One of the recurring questions in standing law is the extent to which Congress can change the application of the standing doctrine. A recent Supreme Court opinion in a non-environmental case sheds some light – not a lot, but some – on this recurring question.
The Court has made it clear that there is a constitutional core of the doctrine with three elements: a concrete injury in fact, a causal link between the injury and the defendant’s conduct, and a reasonable prospect that a court could remedy the injury. But Congress may be able to mold the way these requirements are applied.

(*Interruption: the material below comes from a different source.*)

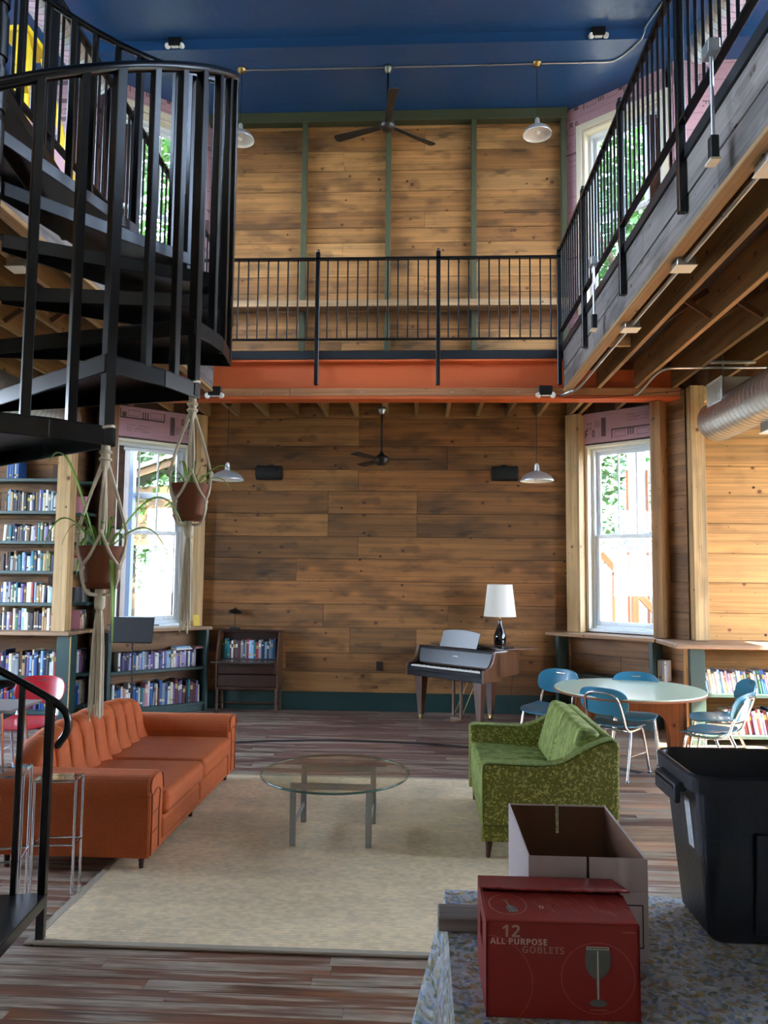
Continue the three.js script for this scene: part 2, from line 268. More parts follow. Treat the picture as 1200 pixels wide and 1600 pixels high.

Spokeo, Inc. v. Robbins was about a violation of credit reporting requirements, a subject seemingly far removed from environmental law. The Court quoted Justice Kennedy’s language in Lujan (an earlier environmental case) to the effect that Congress can provide remedies for injuries that were previously unrecognized by the law and the it can also identify chains of causation that will then become legally recognized. In terms of the concreteness requirement, the Court says, “Because Congress is well positioned to identify intangible harms that meet minimum Article III requirements, its judgment is also instructive and important.”
This opinion leaves many questions unanswered: How does Congress go about identifying such intangible harms? Is it sufficient if a statute grants standing for redress of a type of harm or does Congress have to make some specific finding about concreteness? What are the limits on the idea of concreteness? For instance, could Congress grant standing to challenge a threat to an endangered species to any scientist who studies the species or to anyone works professionally with members of the species? (In Lujan, the Court found neither of these injuries was a valid basis for standing.) And how does Congress establish that injuries are sufficiently linked to the defendant’s conduct?
The Court gives no clue about the answer to these questions. I’d like to offer some preliminary thoughts about one possible line of analysis. If we are to find out what aspects of injury and causation Congress identified as deserving protection, we are not going to find that in a statute’s citizen suit or jurisdictional provisions. Instead, a plausible starting point is to look at other provisions in the statutes that identify types of injury or forms of causation or degree of risk that are dangerous. For instance, the Clean Air Act contains a number of recognitions that small amounts of pollution from multiple sources can cause health risks that may seem numerically small but are still significant. Consider the following provisions:
- Section 101 includes a finding that “the growth in the amount and complexity of air pollution brought about by urbanization, industrial, development, and the increasing use of motor vehicles, has resulted in mounting dangers to the public health and welfare.”
- Sections 108 and 109 require EPA to identify emissions that “cause or contribute to air pollution which may reasonably be anticipated to endanger public health or welfare” when the emissions come from “numerous or diverse mobile or stationary sources.”
- Section 112 requires EPA to issue regulations under some circumstances that reduce the risk from lifetime exposure “to the individual most exposed to emissions from a source . . . “to less than one in one million.”
Taken altogether, these provisions suggest that Congress recognized a causal link between emissions from any one source in an air basin and an increase in individual risk, which even if very small, Congress still considered significant. In other words, if the plaintiff is in the same air basin or is otherwise exposed to pollutants from the defendant, it should not be necessary for a plaintiff to prove a specific link between a specific defendant’s illegal emissions and a measurable risk to the plaintiff’s health, or to show that the increased risk passes some threshold.
Another example might be found in the Endangered Species Act, which includes a finding that threatened species “are of aesthetic, ecological, educational, historical, recreational and scientific value to the Nation and its people.” This suggests that Congress recognized all of these types of interests as worthy of federal protection. Admittedly, the statute doesn’t identify protected interests and causal chains as the Clean Air Act does. Still, the reference to scientific value does suggest, contrary to Lujan, that if the loss of a species will impair a scientist’s work, this type of injury should be enough for standing.
In a nutshell, the argument is that an injury should be recognized as concrete if Congress has identified it as a basis for regulation, while a risk level and chain of causation should be recognized as a basis for standing when Congress has made them the basis for regulation. Spokeo at least leaves the door open to this argument. It remains to be seen how courts will apply Spokeo to future standing disputes.